Chief Electoral Officer, Elections Canada

Marc Mayrand

Even in Canada I believe Manitoba still does enumeration, and so does Saskatchewan; so there are a number of provinces that still do enumeration.

12:15 p.m.

NDP

David Christopherson NDP Hamilton Centre, ON

Are they reviewing this, sir, or do they maintain that they have a better system and they don't want to muck with it?

12:15 p.m.

Chief Electoral Officer, Elections Canada

Marc Mayrand

I know there's discussion here and there over time. We do compare information. We share the national list with provincial jurisdictions. They use it also to improve their own list. I'm not aware and I wouldn't want to speak for other jurisdictions as to whether they plan to seek any changes in the way they maintain their list of electors.

12:15 p.m.

NDP

David Christopherson NDP Hamilton Centre, ON

Okay. And lastly on this issue, just review with me again the security measures you would put in place to make this work through being able to register or change your material online.

12:15 p.m.

Chief Electoral Officer, Elections Canada

Marc Mayrand

Quickly, there are a range of services. The first service would be to be able to confirm that you're registered: so you go online, confirm that you're registered at your address. That's simple information. All an elector needs to do with that would be to provide his or her address.

12:15 p.m.

NDP

David Christopherson NDP Hamilton Centre, ON

I'm sorry, when you say "do with that", are you talking about my interacting with the local returning office? Or are you talking about me online, at home?

12:15 p.m.

Chief Electoral Officer, Elections Canada

Marc Mayrand

Online, at home.

12:15 p.m.

NDP

David Christopherson NDP Hamilton Centre, ON

So the first thing is, I see if I'm on the list and confirm that's me--

12:15 p.m.

Chief Electoral Officer, Elections Canada

Marc Mayrand

And it will tell you during an election where to go to vote. That will give you basic information.

If you just recently moved and you want to change your address, you will go again online, and then you would have to share a secret with us.
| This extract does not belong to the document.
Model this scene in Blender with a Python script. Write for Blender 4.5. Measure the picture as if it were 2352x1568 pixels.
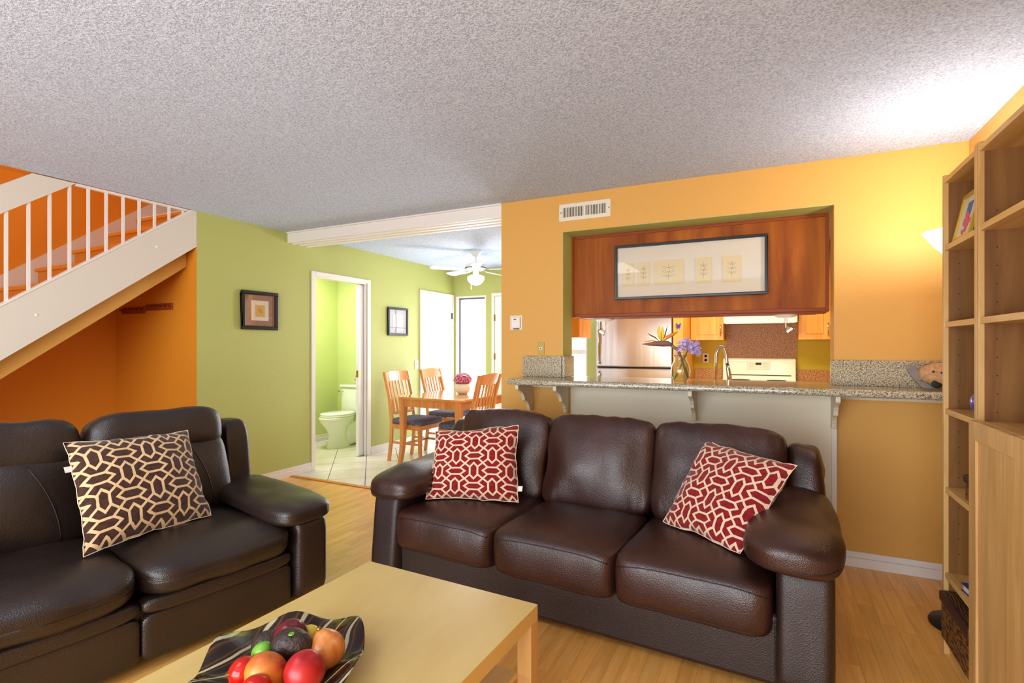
import bpy, bmesh, math, random
from mathutils import Vector, Matrix, noise
random.seed(7)
for o in list(bpy.data.objects): bpy.data.objects.remove(o)
SC = bpy.context.scene; COL = SC.collection
pi = math.pi

# ------------------------------------------------------------------ camera
FPX, YAW, HOR, CAMH = 1197.0, math.radians(26.09), 793.8, 1.30
cam = bpy.data.cameras.new('camera'); co = bpy.data.objects.new('camera', cam); COL.objects.link(co)
cam.sensor_width = 36.0; cam.lens = 36.0*FPX/2352; cam.shift_y = (HOR-784)/2352; cam.clip_start = .02
co.location = (0, 0, CAMH); co.rotation_euler = (pi/2, 0, YAW)
SC.camera = co
SC.view_settings.view_transform = 'Standard'; SC.view_settings.look = 'None'
SC.view_settings.gamma = 1; SC.view_settings.use_curve_mapping = False
SC.view_settings.exposure = -0.12

# ------------------------------------------------------------------ world + daylight
w = bpy.data.worlds.new('sky'); SC.world = w; w.use_nodes = True
bg = w.node_tree.nodes['Background']; bg.inputs[0].default_value = (.86, .93, 1, 1); bg.inputs[1].default_value = 2.2

def light(name, kind, loc, rot=(0,0,0), energy=10, color=(1,1,1), size=.1, sy=None, spot=None, blend=.5):
    l = bpy.data.lights.new(name, kind); l.energy = energy; l.color = color
    if kind == 'AREA':
        l.shape = 'RECTANGLE'; l.size = size; l.size_y = sy or size
    elif kind in ('POINT','SPOT'): l.shadow_soft_size = size
    if spot: l.spot_size = spot; l.spot_blend = blend
    o = bpy.data.objects.new(name, l); COL.objects.link(o); o.location = loc; o.rotation_euler = rot
    return o
DAY = (.90,.95,1.0)
light('daylight_patio','AREA',(-1.5,-2.05,1.25),(pi/2,0,0),172,(.90,.95,1),3.8,1.9)          # patio door behind the camera
light('daylight_patio_high','AREA',(-1.5,-2.05,.5),(math.radians(125),0,0),34,(.84,.92,1),3.8,.9)     # ground bounce entering the same door
light('daylight_dining','AREA',(-3.96,6.95,1.1),(-pi/2,0,0),58,DAY,.55,1.9)
light('daylight_dining','AREA',(-2.55,6.95,1.1),(-pi/2,0,0),84,DAY,.8,1.9)
light('stairwell_light','AREA',(-4.85,1.6,4.75),(0,0,0),26,(1,.95,.9),.7,1.6)
light('powder_room_light','AREA',(-4.9,4.5,2.38),(0,0,0),34,(1,1,.95),.5,.5)
light('kitchen_ceiling_light','AREA',(-.3,5.3,2.38),(0,0,0),58,(1,.88,.66),1.2,.5)
light('entry_ceiling_light','AREA',(-2.2,.3,2.40),(0,0,0),12,(.92,.96,1),1.0,1.0)

# ------------------------------------------------------------------ materials
def lin(c):
    c = [x/255 for x in c]
    return tuple((x/12.92 if x <= .04045 else ((x+.055)/1.055)**2.4) for x in c)+(1,)
MATS = {}
def newmat(name):
    m = bpy.data.materials.new(name); m.use_nodes = True
    nt = m.node_tree; b = nt.nodes['Principled BSDF']
    MATS[name] = m
    return m, nt, b
def texco(nt, scale=(1,1,1), src='Object'):
    tc = nt.nodes.new('ShaderNodeTexCoord'); mp = nt.nodes.new('ShaderNodeMapping')
    nt.links.new(tc.outputs[src], mp.inputs[0]); mp.inputs['Scale'].default_value = scale
    return mp.outputs[0]
def nz(nt, vec, scale, detail=3, rough=.5, dist=0):
    n = nt.nodes.new('ShaderNodeTexNoise'); nt.links.new(vec, n.inputs['Vector'])
    n.inputs['Scale'].default_value = scale; n.inputs['Detail'].default_value = detail
    n.inputs['Roughness'].default_value = rough; n.inputs['Distortion'].default_value = dist
    return n.outputs['Fac']
def ramp(nt, fac, stops, interp='LINEAR'):
    r = nt.nodes.new('ShaderNodeValToRGB'); nt.links.new(fac, r.inputs[0]); r.color_ramp.interpolation = interp
    e = r.color_ramp.elements
    while len(e) < len(stops): e.new(.5)
    for k, (p, c) in enumerate(stops): e[k].position = p; e[k].color = lin(c)
    return r.outputs[0]
def bump(nt, b, h, strength=.3, dist=.01):
    n = nt.nodes.new('ShaderNodeBump'); n.inputs['Strength'].default_value = strength; n.inputs['Distance'].default_value = dist
    nt.links.new(h, n.inputs['Height']); nt.links.new(n.outputs[0], b.inputs['Normal'])
def mat(name, c, rough=.5, metal=0, bs=None, c2=None, vs=4, emit=None, es=1, spec=.5, coat=0, src='Object'):
    m, nt, b = newmat(name)
    b.inputs['Base Color'].default_value = lin(c); b.inputs['Roughness'].default_value = rough
    b.inputs['Metallic'].default_value = metal; b.inputs['Specular IOR Level'].default_value = spec
    b.inputs['Coat Weight'].default_value = coat
    if c2:
        nt.links.new(ramp(nt, nz(nt, texco(nt, src=src), vs, 4), [(.35, c), (.65, c2)]), b.inputs['Base Color'])
    if bs: bump(nt, b, nz(nt, texco(nt, src=src), bs[0], 3), bs[1], bs[2] if len(bs) > 2 else .01)
    if emit:
        b.inputs['Emission Color'].default_value = lin(emit); b.inputs['Emission Strength'].default_value = es
    return m
def wood(name, a, c, d, axis=2, rough=.35, scale=1.0, coat=0, src='Object', stretch=14, rnd=0):
    m, nt, b = newmat(name)
    s = [stretch*scale]*3; s[axis] = 1.0*scale
    v = texco(nt, s, src)
    if rnd:
        oi = nt.nodes.new('ShaderNodeObjectInfo'); ad = nt.nodes.new('ShaderNodeVectorMath'); ad.operation = 'MULTIPLY_ADD'
        cb = nt.nodes.new('ShaderNodeCombineXYZ')
        gi = nt.nodes.new('ShaderNodeNewGeometry'); sm = nt.nodes.new('ShaderNodeMath'); sm.operation = 'ADD'; nt.links.new(oi.outputs['Random'], sm.inputs[0]); nt.links.new(gi.outputs['Random Per Island'], sm.inputs[1]); fc_ = nt.nodes.new('ShaderNodeMath'); fc_.operation = 'FRACT'; nt.links.new(sm.outputs[0], fc_.inputs[0])
        for k in range(3): nt.links.new(fc_.outputs[0], cb.inputs[k])
        nt.links.new(cb.outputs[0], ad.inputs[0]); ad.inputs[1].default_value = (37, 91, 53); nt.links.new(v, ad.inputs[2]); v = ad.outputs[0]
    f = nz(nt, v, 1.3, 6, .62, .8)
    colr = ramp(nt, f, [(.30, a), (.5, c), (.72, d)])
    if rnd:
        hs = nt.nodes.new('ShaderNodeHueSaturation'); mr = nt.nodes.new('ShaderNodeMapRange')
        nt.links.new(fc_.outputs[0], mr.inputs[0]); mr.inputs[3].default_value = 1-rnd; mr.inputs[4].default_value = 1+rnd
        nt.links.new(mr.outputs[0], hs.inputs['Value']); nt.links.new(colr, hs.inputs['Color']); colr = hs.outputs[0]
    nt.links.new(colr, b.inputs['Base Color'])
    b.inputs['Roughness'].default_value = rough; b.inputs['Coat Weight'].default_value = coat
    b.inputs['Coat Roughness'].default_value = .15
    bump(nt, b, f, .08, .002)
    return m
def granite(name, stops, scale=150, rough=.12):
    m, nt, b = newmat(name); v = texco(nt)
    f = nz(nt, v, scale, 3, .7)
    nt.links.new(ramp(nt, f, stops), b.inputs['Base Color']); b.inputs['Roughness'].default_value = rough
    return m
def leather(name, c, c2, rough=.36, crease=1.2):
    m, nt, b = newmat(name); v = texco(nt)
    nt.links.new(ramp(nt, nz(nt, v, 3, 3), [(.3, c), (.7, c2)]), b.inputs['Base Color'])
    vo = nt.nodes.new('ShaderNodeTexVoronoi'); nt.links.new(v, vo.inputs['Vector']); vo.inputs['Scale'].default_value = 230
    n2 = nz(nt, texco(nt, (1.3, .6, .6)), 7, 2.5, .45, 1.2)
    rd = nt.nodes.new('ShaderNodeMath'); rd.operation = 'SUBTRACT'; nt.links.new(n2, rd.inputs[0]); rd.inputs[1].default_value = .5
    ab = nt.nodes.new('ShaderNodeMath'); ab.operation = 'ABSOLUTE'; nt.links.new(rd.outputs[0], ab.inputs[0])
    sq = nt.nodes.new('ShaderNodeMath'); sq.operation = 'POWER'; nt.links.new(ab.outputs[0], sq.inputs[0]); sq.inputs[1].default_value = .6
    a = nt.nodes.new('ShaderNodeMath'); a.operation = 'MULTIPLY_ADD'
    nt.links.new(sq.outputs[0], a.inputs[0]); a.inputs[1].default_value = crease*3; nt.links.new(vo.outputs['Distance'], a.inputs[2])
    bump(nt, b, a.outputs[0], .32, .0026)
    b.inputs['Specular IOR Level'].default_value = .6
    rr = nt.nodes.new('ShaderNodeMapRange'); nt.links.new(n2, rr.inputs[0]); rr.inputs[3].default_value = rough-.07; rr.inputs[4].default_value = rough+.10
    nt.links.new(rr.outputs[0], b.inputs['Roughness'])
    return m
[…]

That's the common expression in the industry. That secret could be, as we discussed in June, the driver's licence number. It could be the date of birth. It could be maybe other information.

12:15 p.m.

NDP

David Christopherson NDP Hamilton Centre, ON

That's not hard to get, though, publicly. It's identifying the voter in the beginning to ensure the citizen is entitled to it. If they've already shared the secret with you and they've already conned you, the system doesn't work from that moment forward.

Thanks, Chair.

12:15 p.m.

Conservative

The Chair Conservative Joe Preston

Madam Ratansi, you're next.

12:15 p.m.

Liberal

Yasmin Ratansi Liberal Don Valley East, ON

I have two quick comments. One concerns what Mr. Albrecht had brought up--that is, somebody living around 100 metres away from the polling station. If you take away their right, their freedom of expression, I'm just making a statement that this would have to be revisited, because it impacts a lot of people.
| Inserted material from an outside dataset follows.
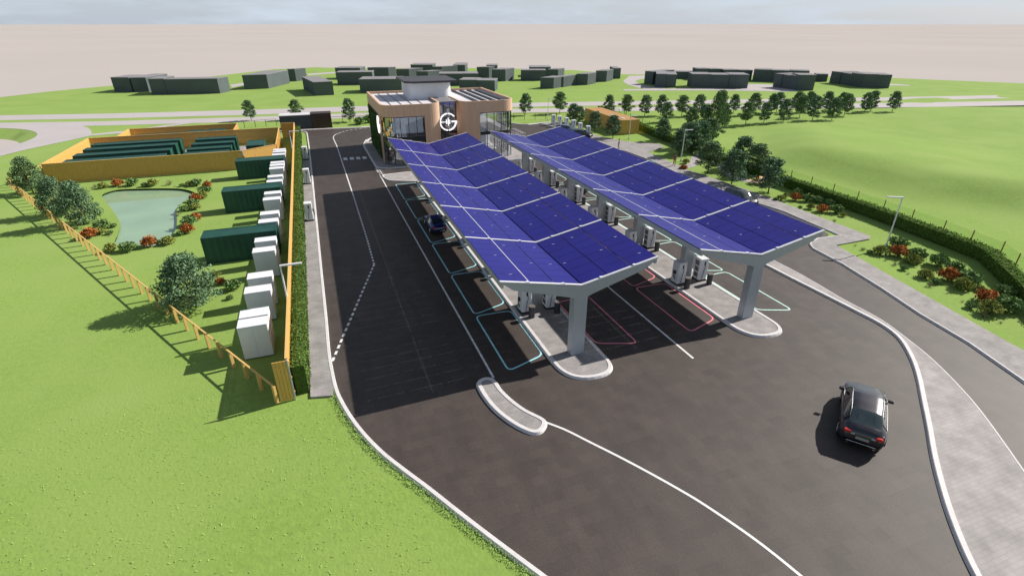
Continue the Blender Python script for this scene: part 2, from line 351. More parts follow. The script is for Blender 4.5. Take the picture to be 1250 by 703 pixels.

On election by the Internet or registration of electorals by the Internet, I'm all for technology and I wonder whether enough precautions have been put into place. If there is even one breach, the whole electoral process is tarnished by it. It happened to CRA files, so I just want to know if we have thought through that one.
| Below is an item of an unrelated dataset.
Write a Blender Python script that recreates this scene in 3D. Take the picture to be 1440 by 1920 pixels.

You talked about vouching. How often did you have to use this process in the last election? A quick response.

12:20 p.m.

Chief Electoral Officer, Elections Canada

Marc Mayrand

I could not tell you at this point in time. All I can tell you is that we've received a number of complaints of electors who could not be vouched.

With respect to e-registration, again it's something that will come back to this committee later on to flesh out more about what's going to be our approach here. I just want to point out again that even though you've registered, you still have to prove your ID when you vote. So when you show up at the poll you still have to establish your identity and your address, so that--

12:20 p.m.

Liberal

Yasmin Ratansi Liberal Don Valley East, ON

We're not into electronic voting yet. Okay, fine.

12:20 p.m.

Chief Electoral Officer, Elections Canada

Marc Mayrand

No, we're talking about e-registration here.

12:20 p.m.

Liberal

Yasmin Ratansi Liberal Don Valley East, ON

I am an accountant, an auditor, and I agree with my counterpart from the Bloc that it becomes difficult when we have to do a lot of micromanagement ourselves.

I need to understand something. I think both Mr. Lukiwski and Mr. Proulx had talked about the in-and-out scandal. I won't call it a scandal; I want to call it the in-and-out possibility. How does one avoid--

October 7th, 2010 / 12:20 p.m.

Conservative

Scott Reid Conservative Lanark—Frontenac—Lennox and Addington, ON

On a point of order, Mr. Chair, I think maybe the now dismissed charges that are being appealed at public expense might be a more appropriate title.

12:20 p.m.

Liberal

Yasmin Ratansi Liberal Don Valley East, ON

It doesn't matter. I just want to ensure that this doesn't happen again. You put checks and balances in place, and therefore I wish Mr. Reid had waited for me to finish my question, because I'm asking factual questions, audit trails. How do you ensure a better system? How do you avoid going into legal expenses and challenges and counter-challenges, which is a waste of taxpayers' dollars? So let's put a system in place that works.

12:20 p.m.

Chief Electoral Officer, Elections Canada

Marc Mayrand

Well, again, there are a number of recommendations in the report that seek to improve transparency and accountability with regard to political financing. They have nothing to do with the case you referred to. In fact, it builds on the recommendations of previous reports that had similar suggestions in terms of having access to political parties, documentary evidence to support their expenses.

What we've done in this report is we've curtailed the recommendation that was done following the 38th election, which I think was found to be a little bit too invasive by the committee at that time. So we're putting here, in my mind, a very reasonable recommendation that we didn't show more transparency regarding electoral expenses of political parties. As I point out, the federal jurisdiction is the only jurisdiction in Canada that does not have anything equivalent to this.

12:20 p.m.

Liberal

Yasmin Ratansi Liberal Don Valley East, ON

Fair enough.

When you talk about a very stringent recommendation, I looked at the reimbursement of election expenses and I was wondering whether it really goes far enough. For example, a two-to-one ratio, which you're suggesting in 2.2, would that act as a disincentive? Because the more stringent the regulations, the more stringent the sanctions. Perhaps that would be something to look at.

12:20 p.m.

Chief Electoral Officer, Elections Canada

Marc Mayrand

That's something the committee may want to consider. The point of the recommendation is that we need additional measures other than penal offences to encourage compliance.

12:20 p.m.

Liberal

Yasmin Ratansi Liberal Don Valley East, ON

And my last question before I hand it over to Ms. Foote is—

12:20 p.m.

Conservative

The Chair Conservative Joe Preston

Well, in the ten seconds you have left.

12:20 p.m.

Liberal

Yasmin Ratansi Liberal Don Valley East, ON

Okay, sorry.

You talk about disposal of a candidate's surplus and that it should go to the party. I'm wondering what happens to independent candidates who want to run again if they win or don't win. What do they do with their surplus?

12:25 p.m.

Chief Electoral Officer, Elections Canada

Marc Mayrand

The surplus goes to the Receiver General.